> [Task details]:
Please transcribe the data below exactly. Leave the pictures out.

-- BEGIN Exercise data --

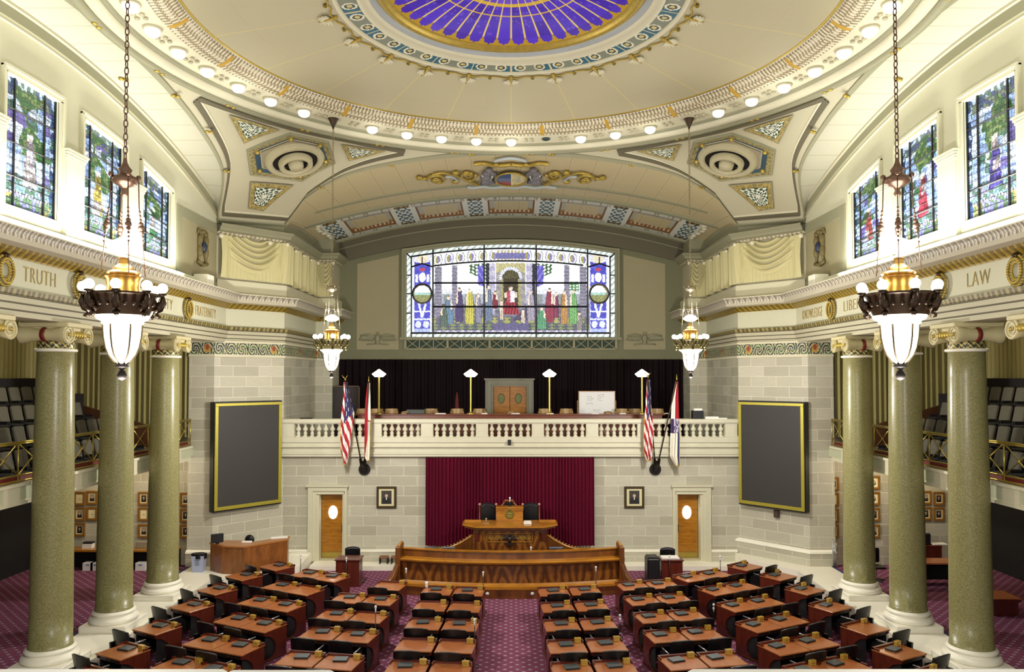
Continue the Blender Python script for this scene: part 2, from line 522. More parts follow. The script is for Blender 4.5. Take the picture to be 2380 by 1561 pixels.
# door frames and doors
for i, (cx, f0, f1, w0, w1) in enumerate(DOORS):
    x0, x1, a0, a1 = xw(w0), xw(w1), xw(f0), xw(f1)
    dr = root('door_%d' % (i+1), ((x0+x1)/2, 28.5, .16)); struct(dr)
    cxm = (x0+x1)/2; m = MB()
    zt = DZ; hh = zt-.16
    for (xa, xb, s_) in ((a0, x0, -1), (x1, a1, 1)):
        w = xb-xa
        for kx, (f0_, f1_, d) in enumerate(((0, .45, .14), (.45, .8, .09), (.8, 1.02, .04))):
            lo, hi = (xa+w*f0_, xa+w*f1_) if s_ < 0 else (xb-w*f1_, xb-w*f0_)
            m.box(lo-cxm, hi-cxm, -d, .3, 0., hh+(.139, .019, .0)[kx])
    m.box(a0-cxm-.001, a1-cxm+.001, -.141, .1, hh+.14, hh+.299); m.box(a0-cxm+.11, a1-cxm-.11, -.091, .12, hh+.02, hh+.14); m.box(a0-cxm-.06, a1-cxm+.06, -.20, .09, hh+.30, hh+.37); m.box(x0-cxm-.03, x1-cxm+.03, -.041, .3, hh, hh+.021)
    m.box(x0-cxm-.03, x1-cxm+.03, -.05, .5, -.1, .03)
    m.build('door_frame', plain('door_surround_stone', (206, 202, 174), .5, var=.05, scale=3.), dr)
    m = MB(); w = x1-x0; h = zt-.16
    m.box(-w/2, w/2, .36, .42, .03, h)
    m.build('door_panel', M_oak, dr)
    m = MB()
    for kz in range(34):     # small studs of the carved border
        z = .35+kz*(h-.45)/33
        for s in (-1, 1): m.ball((s*(w/2-.07), .355, z), .018, 6, 4)
    for kx in range(12):
        m.ball((-w/2+.08+kx*(w-.16)/11, .355, .3), .018, 6, 4)
    m.build('carved_border', M_brass, dr)
    m = MB(); m.lathe([(0.001, -.012), (.165, -.012), (.165, .012)], (0, 0, 0), 28, M=Matrix.Translation((0, .34, h-.72)) @ Matrix.Rotation(pi/2, 4, 'X') @ Matrix.Scale(1.5, 4, (0, 1, 0)))
    m.build('oval_window', glow('lit_oval_glass', (255, 255, 255), 3.2), dr)
    m = MB(); m.box(-w/2+.02, w/2-.02, .34, .36, .05, .24); m.build('kick_plate', M_brass, dr)
    m = MB(); s = 1 if i == 0 else -1; m.box(s*(w/2-.11), s*(w/2-.05), .32, .36, 1.0, 1.3) if s > 0 else m.box(-w/2+.05, -w/2+.11, .32, .36, 1.0, 1.3)
    m.build('door_handle', M_bronze, dr)
    # dark jamb behind the ajar side
    m = MB(); m.box(-w/2-.05, w/2+.05, .5, .52, -.02, h+.1); m.build('dark_passage', M_dark, dr)

# ------------------------------------------------------------ entablature, cornices
def ovolo(s, t):      # gilded leaf moulding
    p = (s/.21) % 1.; d = abs(p-.5)*2
    e = 1 if d < .12+.6*(1-t) else 0
    base = H(150, 122, 30) if e else H(96, 76, 20)
    return mixc(base, H(206, 180, 84), .55 if .35 < d < .55 and t > .2 else .1)
def cyma(s, t):       # grey leaf and dart
    p = (s/.24) % 1.; d = abs(p-.5)*2
    if d < .18: return H(120, 112, 98)
    if abs(d-.55) < .2*(1-t)+.08: return H(206, 198, 176)
    return H(150, 143, 128)
def bead(s, t):
    p = (s/.07) % 1.
    return H(150, 138, 84) if p < .5 else H(92, 80, 40)
ENT = [(10.05, 8.), (10.05, 26.78), (8.5, 28.5), (8.5, YD), (7.76, YD), (7.76, YB)]
for sx in (-1, 1):
    sd = 1 if sx < 0 else -1; P = mir(ENT, sx); nm = 'left' if sx < 0 else 'right'
    R = struct(root('trim_%d' % (4 if sx < 0 else 5), (0, 0, 0)))
    m = MB(); band(m, P, [(-.7, 8.22), (.0, 8.22), (.0, 8.36), (.05, 8.365), (.05, 8.50), (.10, 8.505), (.10, 8.64)], sd); m.build('architrave', M_cream, R)
    m = MB()
    for (p_, z_) in ((.0, 8.345), (.05, 8.485), (.10, 8.625)): band(m, P, [(p_, z_-.012), (p_+.03, z_), (p_+.03, z_+.018), (p_, z_+.02)], sd)
    m.build('fascia_shadow_bead', M_grey, R)  # dark grey beads draw the shadow lines between the fasciae
    m = MB(); band(m, P, [(.10, 8.64), (.12, 8.67), (.15, 8.76), (.0, 8.78)], sd, .05, bead); m.build('bead_moulding', M_paint, R)
    m = MB(); band(m, P, [(0., 8.78), (0., 9.43)], sd); m.build('frieze', M_wall, R)
    m = MB(); band(m, P, [(.02, 9.40), (.04, 9.43), (.09, 9.47), (.16, 9.52), (.21, 9.58)], sd, .035, ovolo); m.build('gilded_moulding', M_paintg, R)
    m = MB(); band(m, P, [(.21, 9.58), (.50, 9.60), (.50, 9.70)], sd); m.build('corona', plain('corona_grey', (188, 180, 158), .6), R)
    m = MB(); band(m, P, [(.50, 9.70), (.505, 9.76), (.54, 9.82), (.60, 9.87)], sd, .04, cyma); m.build('leaf_moulding', M_paint, R)
    m = MB(); band(m, P, [(.60, 9.87), (.60, 9.90), (-.5, 9.93)], sd); m.build('cornice_top', M_band, R)
    # painted tile frieze below the architrave on the pier
    def tile(s, t):
        p = (s/.42) % 1.; q = abs(p-.5)*2
        if t < .08 or t > .93: return H(214, 206, 176)
        z = int(s/.42)
        if z % 6 == 1 and (p-.5)**2*7+(t-.5)**2*5 < .6: return H(176, 140, 66) if (p-.5)**2*9+(t-.6)**2*5 > .25 else H(140, 66, 44)
        r = sqrt((p-.5)**2*4+(t-.45)**2*2.2)
        if sin(r*17+3*atan2(t-.45, p-.5+.001)) > .1: return H(186, 178, 138)
        return H(28, 54, 58) if hsh(z, int(t*5)) > .25 else H(60, 96, 60)
    m = MB(); tp = mir([(11.2, 26.48), (10.32, 26.48), CRN2, (8.5, YD), (7.76, YD)], sx)
    band(m, tp, [(.03, 7.76+.0288*k) for k in range(17)], sd, .022, tile); m.build('tile_frieze', M_paint, R)
    m = MB(); band(m, tp, [(0., 7.68), (.05, 7.70), (.05, 7.76), (.02, 7.77)], sd); band(m, tp, [(0., 8.22), (.06, 8.22), (.06, 8.27), (.0, 8.3)], sd); m.build('tile_border', M_band, R)

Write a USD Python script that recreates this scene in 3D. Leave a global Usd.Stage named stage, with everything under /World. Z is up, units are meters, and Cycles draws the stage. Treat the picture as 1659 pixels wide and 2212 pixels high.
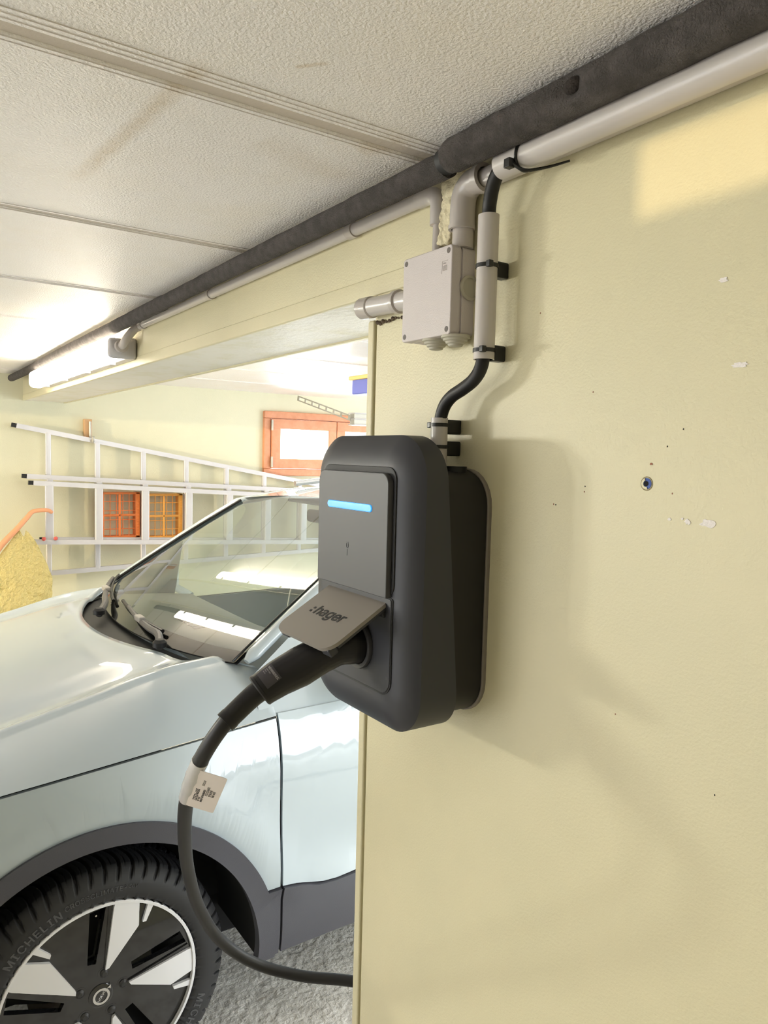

-- END Exercise data --

> [Final result]:
Continue the Blender Python script for this scene: part 2, from line 522. More parts follow. The script is for Blender 4.5. Take the picture to be 2380 by 1561 pixels.
# door frames and doors
for i, (cx, f0, f1, w0, w1) in enumerate(DOORS):
    x0, x1, a0, a1 = xw(w0), xw(w1), xw(f0), xw(f1)
    dr = root('door_%d' % (i+1), ((x0+x1)/2, 28.5, .16)); struct(dr)
    cxm = (x0+x1)/2; m = MB()
    zt = DZ; hh = zt-.16
    for (xa, xb, s_) in ((a0, x0, -1), (x1, a1, 1)):
        w = xb-xa
        for kx, (f0_, f1_, d) in enumerate(((0, .45, .14), (.45, .8, .09), (.8, 1.02, .04))):
            lo, hi = (xa+w*f0_, xa+w*f1_) if s_ < 0 else (xb-w*f1_, xb-w*f0_)
            m.box(lo-cxm, hi-cxm, -d, .3, 0., hh+(.139, .019, .0)[kx])
    m.box(a0-cxm-.001, a1-cxm+.001, -.141, .1, hh+.14, hh+.299); m.box(a0-cxm+.11, a1-cxm-.11, -.091, .12, hh+.02, hh+.14); m.box(a0-cxm-.06, a1-cxm+.06, -.20, .09, hh+.30, hh+.37); m.box(x0-cxm-.03, x1-cxm+.03, -.041, .3, hh, hh+.021)
    m.box(x0-cxm-.03, x1-cxm+.03, -.05, .5, -.1, .03)
    m.build('door_frame', plain('door_surround_stone', (206, 202, 174), .5, var=.05, scale=3.), dr)
    m = MB(); w = x1-x0; h = zt-.16
    m.box(-w/2, w/2, .36, .42, .03, h)
    m.build('door_panel', M_oak, dr)
    m = MB()
    for kz in range(34):     # small studs of the carved border
        z = .35+kz*(h-.45)/33
        for s in (-1, 1): m.ball((s*(w/2-.07), .355, z), .018, 6, 4)
    for kx in range(12):
        m.ball((-w/2+.08+kx*(w-.16)/11, .355, .3), .018, 6, 4)
    m.build('carved_border', M_brass, dr)
    m = MB(); m.lathe([(0.001, -.012), (.165, -.012), (.165, .012)], (0, 0, 0), 28, M=Matrix.Translation((0, .34, h-.72)) @ Matrix.Rotation(pi/2, 4, 'X') @ Matrix.Scale(1.5, 4, (0, 1, 0)))
    m.build('oval_window', glow('lit_oval_glass', (255, 255, 255), 3.2), dr)
    m = MB(); m.box(-w/2+.02, w/2-.02, .34, .36, .05, .24); m.build('kick_plate', M_brass, dr)
    m = MB(); s = 1 if i == 0 else -1; m.box(s*(w/2-.11), s*(w/2-.05), .32, .36, 1.0, 1.3) if s > 0 else m.box(-w/2+.05, -w/2+.11, .32, .36, 1.0, 1.3)
    m.build('door_handle', M_bronze, dr)
    # dark jamb behind the ajar side
    m = MB(); m.box(-w/2-.05, w/2+.05, .5, .52, -.02, h+.1); m.build('dark_passage', M_dark, dr)

# ------------------------------------------------------------ entablature, cornices
def ovolo(s, t):      # gilded leaf moulding
    p = (s/.21) % 1.; d = abs(p-.5)*2
    e = 1 if d < .12+.6*(1-t) else 0
    base = H(150, 122, 30) if e else H(96, 76, 20)
    return mixc(base, H(206, 180, 84), .55 if .35 < d < .55 and t > .2 else .1)
def cyma(s, t):       # grey leaf and dart
    p = (s/.24) % 1.; d = abs(p-.5)*2
    if d < .18: return H(120, 112, 98)
    if abs(d-.55) < .2*(1-t)+.08: return H(206, 198, 176)
    return H(150, 143, 128)
def bead(s, t):
    p = (s/.07) % 1.
    return H(150, 138, 84) if p < .5 else H(92, 80, 40)
ENT = [(10.05, 8.), (10.05, 26.78), (8.5, 28.5), (8.5, YD), (7.76, YD), (7.76, YB)]
for sx in (-1, 1):
    sd = 1 if sx < 0 else -1; P = mir(ENT, sx); nm = 'left' if sx < 0 else 'right'
    R = struct(root('trim_%d' % (4 if sx < 0 else 5), (0, 0, 0)))
    m = MB(); band(m, P, [(-.7, 8.22), (.0, 8.22), (.0, 8.36), (.05, 8.365), (.05, 8.50), (.10, 8.505), (.10, 8.64)], sd); m.build('architrave', M_cream, R)
    m = MB()
    for (p_, z_) in ((.0, 8.345), (.05, 8.485), (.10, 8.625)): band(m, P, [(p_, z_-.012), (p_+.03, z_), (p_+.03, z_+.018), (p_, z_+.02)], sd)
    m.build('fascia_shadow_bead', M_grey, R)  # dark grey beads draw the shadow lines between the fasciae
    m = MB(); band(m, P, [(.10, 8.64), (.12, 8.67), (.15, 8.76), (.0, 8.78)], sd, .05, bead); m.build('bead_moulding', M_paint, R)
    m = MB(); band(m, P, [(0., 8.78), (0., 9.43)], sd); m.build('frieze', M_wall, R)
    m = MB(); band(m, P, [(.02, 9.40), (.04, 9.43), (.09, 9.47), (.16, 9.52), (.21, 9.58)], sd, .035, ovolo); m.build('gilded_moulding', M_paintg, R)
    m = MB(); band(m, P, [(.21, 9.58), (.50, 9.60), (.50, 9.70)], sd); m.build('corona', plain('corona_grey', (188, 180, 158), .6), R)
    m = MB(); band(m, P, [(.50, 9.70), (.505, 9.76), (.54, 9.82), (.60, 9.87)], sd, .04, cyma); m.build('leaf_moulding', M_paint, R)
    m = MB(); band(m, P, [(.60, 9.87), (.60, 9.90), (-.5, 9.93)], sd); m.build('cornice_top', M_band, R)
    # painted tile frieze below the architrave on the pier
    def tile(s, t):
        p = (s/.42) % 1.; q = abs(p-.5)*2
        if t < .08 or t > .93: return H(214, 206, 176)
        z = int(s/.42)
        if z % 6 == 1 and (p-.5)**2*7+(t-.5)**2*5 < .6: return H(176, 140, 66) if (p-.5)**2*9+(t-.6)**2*5 > .25 else H(140, 66, 44)
        r = sqrt((p-.5)**2*4+(t-.45)**2*2.2)
        if sin(r*17+3*atan2(t-.45, p-.5+.001)) > .1: return H(186, 178, 138)
        return H(28, 54, 58) if hsh(z, int(t*5)) > .25 else H(60, 96, 60)
    m = MB(); tp = mir([(11.2, 26.48), (10.32, 26.48), CRN2, (8.5, YD), (7.76, YD)], sx)
    band(m, tp, [(.03, 7.76+.0288*k) for k in range(17)], sd, .022, tile); m.build('tile_frieze', M_paint, R)
    m = MB(); band(m, tp, [(0., 7.68), (.05, 7.70), (.05, 7.76), (.02, 7.77)], sd); band(m, tp, [(0., 8.22), (.06, 8.22), (.06, 8.27), (.0, 8.3)], sd); m.build('tile_border', M_band, R)

Write a USD Python script that recreates this scene in 3D. Leave a global Usd.Stage named stage, with everything under /World. Z is up, units are meters, and Cycles draws the stage. Treat the picture as 1659 pixels wide and 2212 pixels high.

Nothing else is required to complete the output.